A decir verdad, uno preferiría que no existiera ningún ministerio de Cultura, y los asuntos que lo requirieran los solucionara Industria o cualquier otro organismo adecuado. Creo que de este modo se evitarían bastantes males. El ministro es un hombre político y en el desempeño de su cargo antepondrá, antes o después, la política a la cultura. Y lo hará sin importarle demasiado las consecuencias. ¿No hemos visto arruinar el Espai d'Art de Castellón por una disputa política? ¿No ha condicionado las compras del IVAM el gusto de un presidente del Consell?

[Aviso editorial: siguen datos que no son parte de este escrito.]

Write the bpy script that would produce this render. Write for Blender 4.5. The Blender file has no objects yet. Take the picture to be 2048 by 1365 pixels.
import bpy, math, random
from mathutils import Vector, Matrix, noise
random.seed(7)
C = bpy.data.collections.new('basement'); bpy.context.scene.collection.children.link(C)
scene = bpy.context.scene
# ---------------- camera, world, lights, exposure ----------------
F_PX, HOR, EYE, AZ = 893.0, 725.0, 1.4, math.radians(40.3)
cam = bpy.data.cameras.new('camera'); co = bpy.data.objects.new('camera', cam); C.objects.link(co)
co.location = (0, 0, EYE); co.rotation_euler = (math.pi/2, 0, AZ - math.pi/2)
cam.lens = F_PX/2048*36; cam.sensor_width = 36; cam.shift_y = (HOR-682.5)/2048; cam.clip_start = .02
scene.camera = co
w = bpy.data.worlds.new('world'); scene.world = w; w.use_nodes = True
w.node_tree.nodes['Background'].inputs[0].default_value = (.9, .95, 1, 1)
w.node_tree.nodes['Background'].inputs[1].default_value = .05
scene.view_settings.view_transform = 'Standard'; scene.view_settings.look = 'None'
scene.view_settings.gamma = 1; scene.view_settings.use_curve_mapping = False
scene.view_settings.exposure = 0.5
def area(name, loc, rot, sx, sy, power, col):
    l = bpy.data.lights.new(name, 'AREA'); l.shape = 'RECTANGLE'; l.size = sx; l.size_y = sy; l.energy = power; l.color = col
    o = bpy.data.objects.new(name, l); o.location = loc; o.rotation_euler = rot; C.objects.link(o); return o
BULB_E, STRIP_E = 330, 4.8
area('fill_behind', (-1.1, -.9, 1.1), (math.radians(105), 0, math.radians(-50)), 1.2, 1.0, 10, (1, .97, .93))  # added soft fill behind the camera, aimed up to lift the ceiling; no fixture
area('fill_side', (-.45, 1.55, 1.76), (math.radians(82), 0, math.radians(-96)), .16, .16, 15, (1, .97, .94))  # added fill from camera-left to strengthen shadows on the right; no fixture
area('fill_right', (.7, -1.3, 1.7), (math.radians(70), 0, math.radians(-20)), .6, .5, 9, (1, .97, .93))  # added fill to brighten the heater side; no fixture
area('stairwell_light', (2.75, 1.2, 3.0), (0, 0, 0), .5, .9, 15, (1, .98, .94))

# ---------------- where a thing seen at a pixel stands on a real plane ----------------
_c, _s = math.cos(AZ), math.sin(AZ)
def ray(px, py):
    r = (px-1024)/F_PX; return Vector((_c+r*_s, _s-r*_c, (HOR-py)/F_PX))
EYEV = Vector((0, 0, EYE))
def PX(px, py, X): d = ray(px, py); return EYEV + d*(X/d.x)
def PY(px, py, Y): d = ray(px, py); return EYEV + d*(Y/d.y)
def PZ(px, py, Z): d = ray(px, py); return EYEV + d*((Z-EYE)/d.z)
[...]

Todo esto ocurre porque la cultura se ha convertido en una herramienta de propaganda que, una vez descubierta su enorme utilidad, los políticos se resisten a abandonar. Por eso precisan de personas sumisas que ejecuten sus ideas y las avalen con su presencia. Ingenuamente, pensamos que el nuevo Gobierno socialista pondría fin a esta situación y dejaría trabajar a los profesionales, como se acostumbra en otros lugares de Europa. Las primeras decisiones, sin embargo, parecen señalar que los tiros no van por ahí.